ME: oh, yes. i get that. i've been on the receiving end of that before.
HER: ...instead of developing them for that person by that person's merits without the past tagging along. so while it makes it hard to be open to others, it also keeps you from bringing whatever it is you're still working on to the next experience.
ME: yeah.
HER: i have too. (been on the receiving end) - it's a weird feeling to know that what they are feeling so intensely has nothing to do with you.
ME: exactly. i had no idea where this rage in my ex was coming from, or why she kept going back to mistrusting me... i finally figured out that it was baggage, not ME.
HER: i know everyone has their baggage, everyone brings their past in to some extent - it's just really important to me to make peace with the past so it doesn't harm my future.
ME: yup. there's a fine line to walk between learning from past mistakes and being haunted by them. it's a delicate balance.
HER: i did a good job of that after [3rd name removed], but i did a lousy job of allowing myself to feel. my actions were great, my communication was excellent, but my heart and head were so disconnected...and i don't like to be unbalanced like that and think i learned a lot from those experiences and can apply the lessons.

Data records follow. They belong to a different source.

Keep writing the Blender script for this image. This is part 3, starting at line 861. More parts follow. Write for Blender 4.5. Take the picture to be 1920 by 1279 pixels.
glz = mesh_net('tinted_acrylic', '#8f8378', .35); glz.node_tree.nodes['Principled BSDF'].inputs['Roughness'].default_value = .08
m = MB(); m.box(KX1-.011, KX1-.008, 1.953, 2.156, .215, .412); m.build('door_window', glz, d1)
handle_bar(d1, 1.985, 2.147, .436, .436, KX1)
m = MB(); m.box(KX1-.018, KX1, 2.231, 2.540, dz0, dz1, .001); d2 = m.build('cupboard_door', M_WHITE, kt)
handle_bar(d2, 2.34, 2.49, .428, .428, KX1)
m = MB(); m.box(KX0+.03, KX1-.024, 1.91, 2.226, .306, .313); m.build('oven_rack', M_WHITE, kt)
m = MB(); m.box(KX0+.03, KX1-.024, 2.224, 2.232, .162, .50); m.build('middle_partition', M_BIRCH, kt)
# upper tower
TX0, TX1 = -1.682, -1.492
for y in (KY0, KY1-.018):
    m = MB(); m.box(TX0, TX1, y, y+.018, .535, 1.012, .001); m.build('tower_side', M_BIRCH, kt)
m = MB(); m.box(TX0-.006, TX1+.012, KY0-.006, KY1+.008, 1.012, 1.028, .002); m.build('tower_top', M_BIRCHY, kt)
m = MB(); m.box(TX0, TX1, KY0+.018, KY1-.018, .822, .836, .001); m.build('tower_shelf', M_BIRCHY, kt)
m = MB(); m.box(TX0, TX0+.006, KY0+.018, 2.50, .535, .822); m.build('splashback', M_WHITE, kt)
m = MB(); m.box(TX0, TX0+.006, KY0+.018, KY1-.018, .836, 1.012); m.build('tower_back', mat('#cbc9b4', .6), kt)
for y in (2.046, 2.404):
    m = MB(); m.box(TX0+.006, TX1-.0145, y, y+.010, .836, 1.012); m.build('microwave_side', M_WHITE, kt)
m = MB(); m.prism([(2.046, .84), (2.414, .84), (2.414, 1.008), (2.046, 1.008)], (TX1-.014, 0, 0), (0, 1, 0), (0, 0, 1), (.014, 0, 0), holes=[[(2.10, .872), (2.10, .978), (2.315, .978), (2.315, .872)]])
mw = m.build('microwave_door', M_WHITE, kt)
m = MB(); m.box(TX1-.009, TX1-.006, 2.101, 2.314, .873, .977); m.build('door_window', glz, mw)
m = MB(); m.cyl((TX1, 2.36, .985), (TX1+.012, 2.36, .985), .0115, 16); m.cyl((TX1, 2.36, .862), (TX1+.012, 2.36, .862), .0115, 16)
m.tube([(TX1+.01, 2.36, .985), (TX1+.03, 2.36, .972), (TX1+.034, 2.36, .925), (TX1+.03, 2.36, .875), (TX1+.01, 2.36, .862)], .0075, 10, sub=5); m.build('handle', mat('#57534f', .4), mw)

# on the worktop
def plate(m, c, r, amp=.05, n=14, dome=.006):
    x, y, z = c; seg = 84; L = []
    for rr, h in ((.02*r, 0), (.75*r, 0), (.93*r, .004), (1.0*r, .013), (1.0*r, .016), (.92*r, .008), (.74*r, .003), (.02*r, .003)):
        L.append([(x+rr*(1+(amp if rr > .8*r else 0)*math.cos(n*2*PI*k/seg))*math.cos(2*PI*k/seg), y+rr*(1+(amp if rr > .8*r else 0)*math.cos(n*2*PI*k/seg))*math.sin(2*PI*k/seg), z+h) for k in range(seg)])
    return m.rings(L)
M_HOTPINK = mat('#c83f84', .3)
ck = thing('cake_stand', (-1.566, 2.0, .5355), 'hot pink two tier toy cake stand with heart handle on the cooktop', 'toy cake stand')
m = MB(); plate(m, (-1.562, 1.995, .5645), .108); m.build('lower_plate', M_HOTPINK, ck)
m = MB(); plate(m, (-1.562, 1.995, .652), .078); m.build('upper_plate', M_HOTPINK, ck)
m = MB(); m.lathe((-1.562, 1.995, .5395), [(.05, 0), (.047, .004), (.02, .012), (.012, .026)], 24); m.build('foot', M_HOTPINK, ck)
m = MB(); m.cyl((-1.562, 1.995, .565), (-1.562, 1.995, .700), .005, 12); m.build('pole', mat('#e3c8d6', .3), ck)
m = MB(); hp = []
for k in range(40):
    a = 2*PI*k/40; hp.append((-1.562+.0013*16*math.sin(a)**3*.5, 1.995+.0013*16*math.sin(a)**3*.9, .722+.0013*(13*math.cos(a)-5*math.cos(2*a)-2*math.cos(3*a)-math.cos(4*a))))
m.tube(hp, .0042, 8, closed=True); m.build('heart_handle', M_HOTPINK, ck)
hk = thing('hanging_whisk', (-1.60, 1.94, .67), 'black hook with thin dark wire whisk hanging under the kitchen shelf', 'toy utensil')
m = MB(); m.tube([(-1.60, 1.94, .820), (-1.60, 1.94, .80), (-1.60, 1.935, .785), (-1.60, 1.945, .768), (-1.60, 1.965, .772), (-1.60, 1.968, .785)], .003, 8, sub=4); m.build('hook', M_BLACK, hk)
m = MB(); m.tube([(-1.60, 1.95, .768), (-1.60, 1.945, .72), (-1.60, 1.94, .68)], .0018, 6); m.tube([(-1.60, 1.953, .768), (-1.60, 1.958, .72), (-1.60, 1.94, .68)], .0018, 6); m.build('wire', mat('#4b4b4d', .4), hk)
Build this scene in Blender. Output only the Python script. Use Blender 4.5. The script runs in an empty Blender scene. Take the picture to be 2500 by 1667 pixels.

HER: goodness, this really is like a journal IM.
ME: i know. i almost feel like i should save the chatlog and put it in my blog. (change names to protect the guilty, of course, and edit out the more embarassing bits) i don't think i will, but it's that caliber of confessional convo.
HER: you can. i don't care...except you should leave the embarassing things in for entertainment value. :)
1 comment:
you're lucky "her" is feeling generous or she would post in reply YOUR embarassing comments instead of hers. :-) Good start to a fascinating subject...I'd really like to hear more about the hormonal theory.